Exercise instructions: Return the full listing exactly as it is written.

— Begin Data extract —

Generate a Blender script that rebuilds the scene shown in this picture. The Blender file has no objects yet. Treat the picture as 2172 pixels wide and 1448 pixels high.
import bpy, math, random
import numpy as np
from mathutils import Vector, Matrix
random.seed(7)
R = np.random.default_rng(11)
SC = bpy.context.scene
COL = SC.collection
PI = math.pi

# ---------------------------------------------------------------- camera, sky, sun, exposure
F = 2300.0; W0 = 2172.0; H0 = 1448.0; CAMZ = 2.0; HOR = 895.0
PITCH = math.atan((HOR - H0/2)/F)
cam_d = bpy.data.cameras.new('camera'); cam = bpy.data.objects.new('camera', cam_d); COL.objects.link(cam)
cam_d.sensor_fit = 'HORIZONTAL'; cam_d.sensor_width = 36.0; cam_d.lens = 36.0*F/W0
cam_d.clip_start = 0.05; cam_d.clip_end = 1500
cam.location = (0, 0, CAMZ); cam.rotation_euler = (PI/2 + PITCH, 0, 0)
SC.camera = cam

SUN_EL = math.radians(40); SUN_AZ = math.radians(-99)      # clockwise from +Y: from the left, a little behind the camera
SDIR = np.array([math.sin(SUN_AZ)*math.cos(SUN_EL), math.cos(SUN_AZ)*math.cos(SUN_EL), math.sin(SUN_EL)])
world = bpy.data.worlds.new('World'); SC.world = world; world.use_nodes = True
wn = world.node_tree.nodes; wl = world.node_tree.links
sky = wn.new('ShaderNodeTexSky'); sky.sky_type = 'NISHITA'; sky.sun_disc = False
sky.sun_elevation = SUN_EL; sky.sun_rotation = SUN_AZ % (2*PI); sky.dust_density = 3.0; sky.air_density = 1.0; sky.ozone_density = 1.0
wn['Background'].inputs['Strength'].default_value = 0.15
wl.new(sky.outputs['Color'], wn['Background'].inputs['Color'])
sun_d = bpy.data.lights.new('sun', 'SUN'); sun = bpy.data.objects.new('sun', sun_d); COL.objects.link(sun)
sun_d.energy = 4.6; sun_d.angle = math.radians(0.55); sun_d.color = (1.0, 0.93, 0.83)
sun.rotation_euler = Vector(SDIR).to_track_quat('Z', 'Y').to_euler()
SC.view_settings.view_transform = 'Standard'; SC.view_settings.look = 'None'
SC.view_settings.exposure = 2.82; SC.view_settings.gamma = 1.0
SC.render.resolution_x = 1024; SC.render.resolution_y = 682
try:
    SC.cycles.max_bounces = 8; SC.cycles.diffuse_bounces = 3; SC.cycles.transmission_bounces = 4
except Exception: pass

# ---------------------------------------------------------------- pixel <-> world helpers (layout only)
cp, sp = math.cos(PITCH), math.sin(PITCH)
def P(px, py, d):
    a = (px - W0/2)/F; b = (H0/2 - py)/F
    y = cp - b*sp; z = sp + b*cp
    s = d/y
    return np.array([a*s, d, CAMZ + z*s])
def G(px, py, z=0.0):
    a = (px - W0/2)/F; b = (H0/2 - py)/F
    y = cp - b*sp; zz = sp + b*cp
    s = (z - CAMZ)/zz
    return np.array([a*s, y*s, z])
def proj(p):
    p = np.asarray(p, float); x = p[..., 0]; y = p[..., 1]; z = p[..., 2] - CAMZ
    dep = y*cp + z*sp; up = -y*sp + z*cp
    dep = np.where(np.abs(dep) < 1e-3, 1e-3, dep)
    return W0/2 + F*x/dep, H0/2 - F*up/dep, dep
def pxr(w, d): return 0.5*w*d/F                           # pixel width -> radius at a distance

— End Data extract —

Answer below:
Generate a Blender script that rebuilds the scene shown in this picture. The Blender file has no objects yet. Treat the picture as 2172 pixels wide and 1448 pixels high.
import bpy, math, random
import numpy as np
from mathutils import Vector, Matrix
random.seed(7)
R = np.random.default_rng(11)
SC = bpy.context.scene
COL = SC.collection
PI = math.pi

# ---------------------------------------------------------------- camera, sky, sun, exposure
F = 2300.0; W0 = 2172.0; H0 = 1448.0; CAMZ = 2.0; HOR = 895.0
PITCH = math.atan((HOR - H0/2)/F)
cam_d = bpy.data.cameras.new('camera'); cam = bpy.data.objects.new('camera', cam_d); COL.objects.link(cam)
cam_d.sensor_fit = 'HORIZONTAL'; cam_d.sensor_width = 36.0; cam_d.lens = 36.0*F/W0
cam_d.clip_start = 0.05; cam_d.clip_end = 1500
cam.location = (0, 0, CAMZ); cam.rotation_euler = (PI/2 + PITCH, 0, 0)
SC.camera = cam

SUN_EL = math.radians(40); SUN_AZ = math.radians(-99)      # clockwise from +Y: from the left, a little behind the camera
SDIR = np.array([math.sin(SUN_AZ)*math.cos(SUN_EL), math.cos(SUN_AZ)*math.cos(SUN_EL), math.sin(SUN_EL)])
world = bpy.data.worlds.new('World'); SC.world = world; world.use_nodes = True
wn = world.node_tree.nodes; wl = world.node_tree.links
sky = wn.new('ShaderNodeTexSky'); sky.sky_type = 'NISHITA'; sky.sun_disc = False
sky.sun_elevation = SUN_EL; sky.sun_rotation = SUN_AZ % (2*PI); sky.dust_density = 3.0; sky.air_density = 1.0; sky.ozone_density = 1.0
wn['Background'].inputs['Strength'].default_value = 0.15
wl.new(sky.outputs['Color'], wn['Background'].inputs['Color'])
sun_d = bpy.data.lights.new('sun', 'SUN'); sun = bpy.data.objects.new('sun', sun_d); COL.objects.link(sun)
sun_d.energy = 4.6; sun_d.angle = math.radians(0.55); sun_d.color = (1.0, 0.93, 0.83)
sun.rotation_euler = Vector(SDIR).to_track_quat('Z', 'Y').to_euler()
SC.view_settings.view_transform = 'Standard'; SC.view_settings.look = 'None'
SC.view_settings.exposure = 2.82; SC.view_settings.gamma = 1.0
SC.render.resolution_x = 1024; SC.render.resolution_y = 682
try:
    SC.cycles.max_bounces = 8; SC.cycles.diffuse_bounces = 3; SC.cycles.transmission_bounces = 4
except Exception: pass

# ---------------------------------------------------------------- pixel <-> world helpers (layout only)
cp, sp = math.cos(PITCH), math.sin(PITCH)
def P(px, py, d):
    a = (px - W0/2)/F; b = (H0/2 - py)/F
    y = cp - b*sp; z = sp + b*cp
    s = d/y
    return np.array([a*s, d, CAMZ + z*s])
def G(px, py, z=0.0):
    a = (px - W0/2)/F; b = (H0/2 - py)/F
    y = cp - b*sp; zz = sp + b*cp
    s = (z - CAMZ)/zz
    return np.array([a*s, y*s, z])
def proj(p):
    p = np.asarray(p, float); x = p[..., 0]; y = p[..., 1]; z = p[..., 2] - CAMZ
    dep = y*cp + z*sp; up = -y*sp + z*cp
    dep = np.where(np.abs(dep) < 1e-3, 1e-3, dep)
    return W0/2 + F*x/dep, H0/2 - F*up/dep, dep
def pxr(w, d): return 0.5*w*d/F                           # pixel width -> radius at a distance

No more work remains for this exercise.